「中国の太鼓」 クライスラー

文字数 827文字

<タイトル>

中国の太鼓

<作曲者>

フリッツ・クライスラー

<解説>

 ユダヤ系オーストリア人でウィーンに生まれたヴァイオリニスト・作曲家クライスラーによる、ヴァイオリンとピアノのための小品です。

 この曲は彼が自身の演奏会に向けて書いた作品であり、サンフランシスコのチャイナタウンを訪れたときに着想したといいます。

 あくまでクライスラーのイメージの中での「中国」ということになりますが、およそわれわれのイメージするそれとかなり近しいのではないでしょうか。

 ピアノの連打が太鼓を模しており、ヴァイオリンのフレーズは彼が鑑賞したという京劇のメロディからインスピレーションを得ています。

 注意しておきたいのは、いわゆる「パクリ」では決してなくて、未知の国へ想いを馳せるクライスラーのファンタジックなイメージングによるということです。

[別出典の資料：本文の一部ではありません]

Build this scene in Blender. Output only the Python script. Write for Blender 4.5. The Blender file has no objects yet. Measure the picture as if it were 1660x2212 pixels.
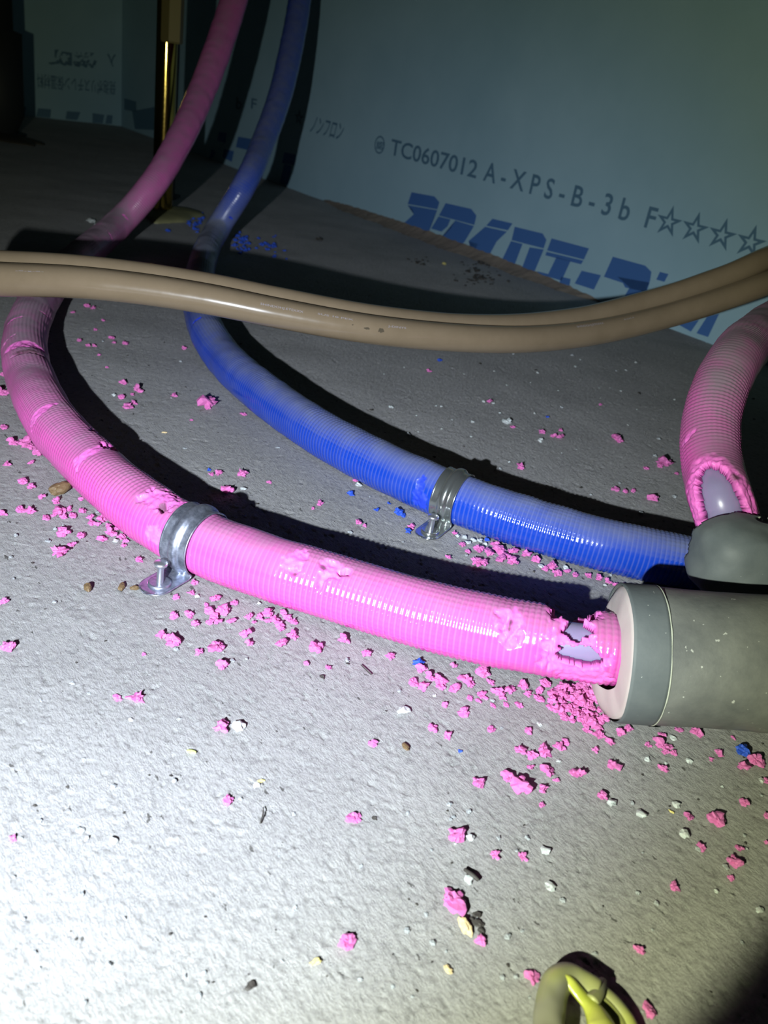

 この手の誤解はたとえばドヴォルザークの「新世界」などでもありますね。

 ドヴォ先生の場合はまた事情が違うようですが、それは別の機会にでも。

 クライスラーはモンスター級の天才であり、地元の名門ウィーン音楽院には特例として7歳で入学を許可され、わずか10歳で首席で卒業しています。

 その後も12歳でパリ音楽院を首席卒業したり、全米ツアーを大成功させたり、ベルリン・フィルと共演してみたり……

 まあ、異次元ですわな(汗)

 これほどの才能を持ちながら、作曲家としてはなかなか評価されなかったようです。

 なので有名作曲家の遺作を発見したという「てい」で自作を演奏し、評判を得たりしていました。

 まあ、ヴァイオリニストとしてじゅうぶん食べていけたわけですから、リスクヘッジとしては最強ですよね。

 リスクヘッジも取れずにリスクを取る自分などとはえらい違いです(汗)

 まあ、それも人生ですよ(ホンマか?)

 本場中国の方がどう思っているかはともかく、われわれにとり楽しめる名曲ですのでぜひ。

 おすすめ盤は特に指定しませんので、手に取りやすい音源をどうぞ。